Graphene nanotubes offer advanced properties to meet EV battery pack standards

Hayley Everett
Graphene nanotubes are helping to improve battery characteristics, design, and cost-efficiency. Image via Ocsial.

Some 6.6 million electric vehicles (EVs) were sold around the world in 2021. As such, current market trends are leading EV battery pack manufacturers to improve battery characteristics, design, and cost-efficiency, in order to aid their adoption by the mass market.

Chinese engineering plastics and new composite materials manufacturer Genius, together with graphene nanotube producer Ocsial, has developed an advanced engineering solution for battery packs. The technology uses reinforced glass fibre-filled polyphenylene sulfide (PPS), with 0.3 wt.% graphene nanotubes replacing 10 wt.% conductive carbon black. The final parts have shown surface resistivity of 103 Ohm/sq after injection moulding and reportedly “fully meet” the high lithium-ion battery standards.

Traditional agents added into thermoplastics have numerous drawbacks, increasing the number of out-of-spec parts and forcing producers to make compromises in performance. In short, carbon black cannot provide stable and homogenous electrical conductivity, while carbon fibre cannot provide targeted low resistivity.

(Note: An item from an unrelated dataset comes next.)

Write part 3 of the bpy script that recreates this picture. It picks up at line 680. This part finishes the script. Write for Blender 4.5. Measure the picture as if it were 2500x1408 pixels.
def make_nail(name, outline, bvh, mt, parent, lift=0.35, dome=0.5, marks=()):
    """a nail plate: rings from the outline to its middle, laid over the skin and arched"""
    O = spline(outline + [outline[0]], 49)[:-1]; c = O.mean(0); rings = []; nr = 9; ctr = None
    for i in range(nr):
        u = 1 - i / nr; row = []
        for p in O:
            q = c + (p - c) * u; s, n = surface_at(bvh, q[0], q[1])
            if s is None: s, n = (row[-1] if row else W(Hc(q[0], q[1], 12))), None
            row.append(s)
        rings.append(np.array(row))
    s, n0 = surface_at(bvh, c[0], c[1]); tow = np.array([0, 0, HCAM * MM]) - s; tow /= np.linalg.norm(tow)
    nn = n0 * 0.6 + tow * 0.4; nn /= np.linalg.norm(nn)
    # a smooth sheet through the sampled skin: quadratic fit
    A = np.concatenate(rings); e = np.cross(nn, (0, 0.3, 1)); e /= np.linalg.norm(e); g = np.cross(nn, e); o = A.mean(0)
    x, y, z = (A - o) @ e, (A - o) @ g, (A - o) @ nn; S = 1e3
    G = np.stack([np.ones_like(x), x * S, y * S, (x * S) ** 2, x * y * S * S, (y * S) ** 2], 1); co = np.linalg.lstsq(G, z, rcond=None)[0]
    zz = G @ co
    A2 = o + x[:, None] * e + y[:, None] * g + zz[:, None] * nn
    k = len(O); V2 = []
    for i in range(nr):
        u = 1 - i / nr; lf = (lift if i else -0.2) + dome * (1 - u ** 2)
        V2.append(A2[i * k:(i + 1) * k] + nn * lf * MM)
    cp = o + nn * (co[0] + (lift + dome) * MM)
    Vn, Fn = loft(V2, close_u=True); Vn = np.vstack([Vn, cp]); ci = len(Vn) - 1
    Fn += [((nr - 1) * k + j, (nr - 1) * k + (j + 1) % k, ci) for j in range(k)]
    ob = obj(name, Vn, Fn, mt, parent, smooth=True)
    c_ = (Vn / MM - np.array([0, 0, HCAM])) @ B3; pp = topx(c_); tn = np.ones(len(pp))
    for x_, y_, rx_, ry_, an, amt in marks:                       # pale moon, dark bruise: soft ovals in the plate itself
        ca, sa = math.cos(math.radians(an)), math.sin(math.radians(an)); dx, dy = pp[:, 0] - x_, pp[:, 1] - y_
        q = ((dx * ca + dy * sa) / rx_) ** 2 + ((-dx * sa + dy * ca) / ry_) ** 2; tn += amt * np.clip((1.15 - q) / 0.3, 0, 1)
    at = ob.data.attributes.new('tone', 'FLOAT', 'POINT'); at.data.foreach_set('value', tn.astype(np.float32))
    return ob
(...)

“In contrast to conventional additives, graphene nanotubes used at an ultra-low effective concentration make it possible to preserve the outstanding chemical and thermal performance of high glass-filled PPS, including its dimensional stability at ambient conditions,” said Loyes Zhi, Managing Director of Sales and Commercial for Greater China & SEA, Ocsial Group.

“What’s more, they preserve the required MFI level and impact viscosity, thereby providing acceptable injectability, which is hard to achieve using multi-wall carbon nanotubes."   

An easy-to-handle pre-dispersed concentrate of nanotubes, called Tuball Matrix, allows good processability and the freedom to incorporate other functional ingredients. Permanent homogenous resistivity without “hot spots,” retained colour, good surface quality, and high performance of the battery pack reduce the assembly costs of battery enclosures, increasing their safety, durability, compliance, and affordability, which are the major drivers in the EV market.